Some people I had seen giving evidence in Hague, who I then talked to in Bosnia, were ambivalent about their experiences there.

As for a historical record, here is just one example from the village of Omarska, which gave its name to the camp where so many died.

With the closest house just metres from the camp's fence it was hard to believe that people did not know what was going on. But that is exactly what they claimed. Just lies - they said - in the Hague.

I left off reporting the tribunal in 1999. Since then trials and other work have continued largely away from the gaze of the media who had decided they had heard it all before.

The arrest and trial of the former Yugoslav President, Slobodan Milosevic, brought them all back but it descended into chaos amid his political grandstanding and delays caused by his poor health.

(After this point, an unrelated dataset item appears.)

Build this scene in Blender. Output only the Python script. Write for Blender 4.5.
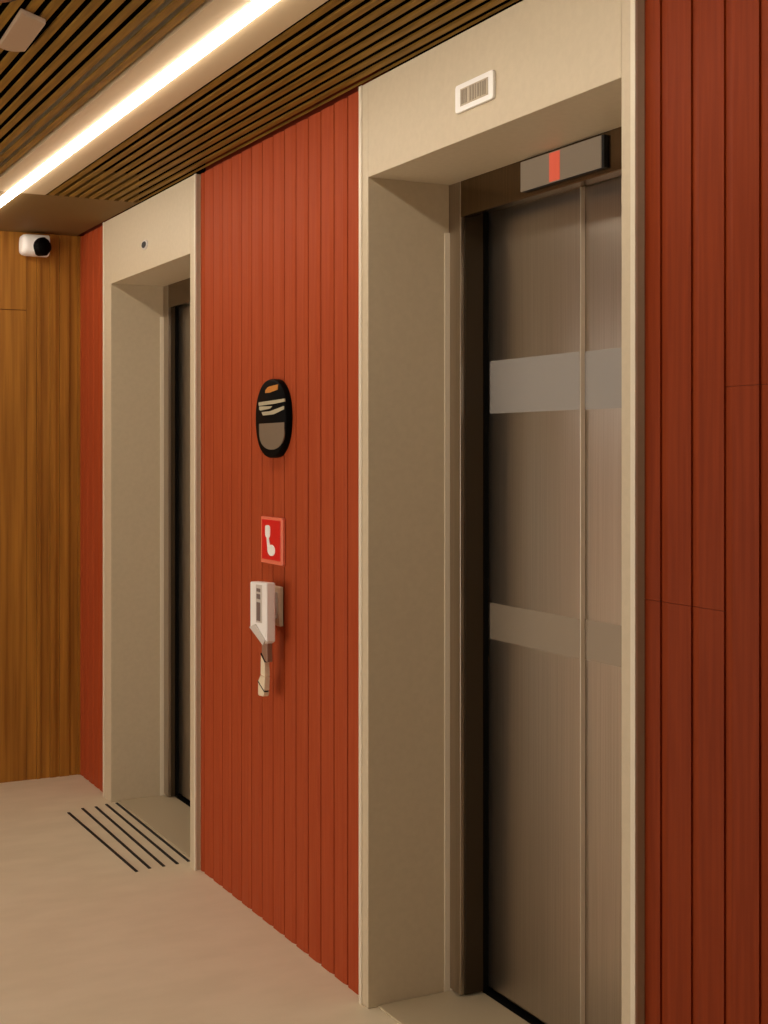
import bpy, bmesh, math, random
from mathutils import Vector
random.seed(4)
sc = bpy.context.scene
for o in list(bpy.data.objects): bpy.data.objects.remove(o)
COL = sc.collection

# ------------------------------------------------------------------ camera, world, exposure
EYE = 1.476
F_PX = 1372.0
YAW = math.atan2(711.0, F_PX)
cd = bpy.data.cameras.new('camera'); cam = bpy.data.objects.new('camera', cd); COL.objects.link(cam)
cam.location = (0, 0, EYE); cam.rotation_euler = (math.pi/2, 0, -YAW)
cd.sensor_fit = 'AUTO'; cd.sensor_width = 36.0; cd.lens = F_PX/1024*36
cd.shift_y = -61/1024; cd.clip_start = .05
sc.camera = cam
wd = bpy.data.worlds.new('world'); sc.world = wd; wd.use_nodes = True
wd.node_tree.nodes['Background'].inputs[0].default_value = (1.0, .89, .76, 1)
wd.node_tree.nodes['Background'].inputs[1].default_value = 1.05
vs = sc.view_settings
vs.view_transform = 'Standard'; vs.look = 'None'; vs.gamma = 1; vs.use_curve_mapping = False
vs.exposure = 1.2
LED_STRENGTH = 11.0
LED_COLOR = (1.0, .91, .77)
GLOW_PANE_STRENGTH = .55  # glow of the panel added on the end wall

# ------------------------------------------------------------------ materials
def s2l(c):
    return tuple(((v/255)/12.92 if v/255 <= .04045 else ((v/255+.055)/1.055)**2.4) for v in c)
def mat(name, rgb, rough=.5, metal=0.0, spec=.5, emit=None, estr=0.0, coat=0.0):
    m = bpy.data.materials.new(name); m.use_nodes = True
    b = m.node_tree.nodes['Principled BSDF']
    b.inputs['Base Color'].default_value = (*s2l(rgb), 1)
    b.inputs['Roughness'].default_value = rough; b.inputs['Metallic'].default_value = metal
    b.inputs['Specular IOR Level'].default_value = spec
    b.inputs['Coat Weight'].default_value = coat
    if emit:
        b.inputs['Emission Color'].default_value = (*emit, 1); b.inputs['Emission Strength'].default_value = estr
    return m
def grain(m, rgb_a, rgb_b, scale=(1, 1, 1), nscale=8.0, detail=4.0, rough=None, bump=0.0, lo=.35, hi=.65):
    """object-space noise between two tones of the same finish"""
    nt = m.node_tree; b = nt.nodes['Principled BSDF']
    tc = nt.nodes.new('ShaderNodeTexCoord'); mp = nt.nodes.new('ShaderNodeMapping')
    mp.inputs['Scale'].default_value = scale
    ns = nt.nodes.new('ShaderNodeTexNoise'); ns.inputs['Scale'].default_value = nscale; ns.inputs['Detail'].default_value = detail
    rp = nt.nodes.new('ShaderNodeValToRGB')
    rp.color_ramp.elements[0].position = lo; rp.color_ramp.elements[1].position = hi
    rp.color_ramp.elements[0].color = (*s2l(rgb_a), 1); rp.color_ramp.elements[1].color = (*s2l(rgb_b), 1)
    nt.links.new(tc.outputs['Object'], mp.inputs['Vector']); nt.links.new(mp.outputs[0], ns.inputs['Vector'])
    nt.links.new(ns.outputs['Fac'], rp.inputs[0]); nt.links.new(rp.outputs[0], b.inputs['Base Color'])
    if bump:
        bp = nt.nodes.new('ShaderNodeBump'); bp.inputs['Strength'].default_value = bump; bp.inputs['Distance'].default_value = .002
        nt.links.new(ns.outputs['Fac'], bp.inputs['Height']); nt.links.new(bp.outputs[0], b.inputs['Normal'])
    if rough:
        mr = nt.nodes.new('ShaderNodeMapRange'); mr.inputs['To Min'].default_value = rough[0]; mr.inputs['To Max'].default_value = rough[1]
        nt.links.new(ns.outputs['Fac'], mr.inputs['Value']); nt.links.new(mr.outputs[0], b.inputs['Roughness'])
    return m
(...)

Prison at the war crimes tribunal Eventually he died of a heart attack in custody. It was not the tribunal's finest hour.

Now again there is the prospect of a really important trial.

But what does it mean so long after events?

News of Karadzic's arrest sent me flicking through old reporter's notebooks and I came across comments from an interview I did with the then chief prosecutor, Louise Arbour.

She called the tribunal "a long-term investment".

For the victims of the wars in the former Yugoslavia, a judgement at a tribunal in the Netherlands can never be enough - nothing could be. But it is, at least, something.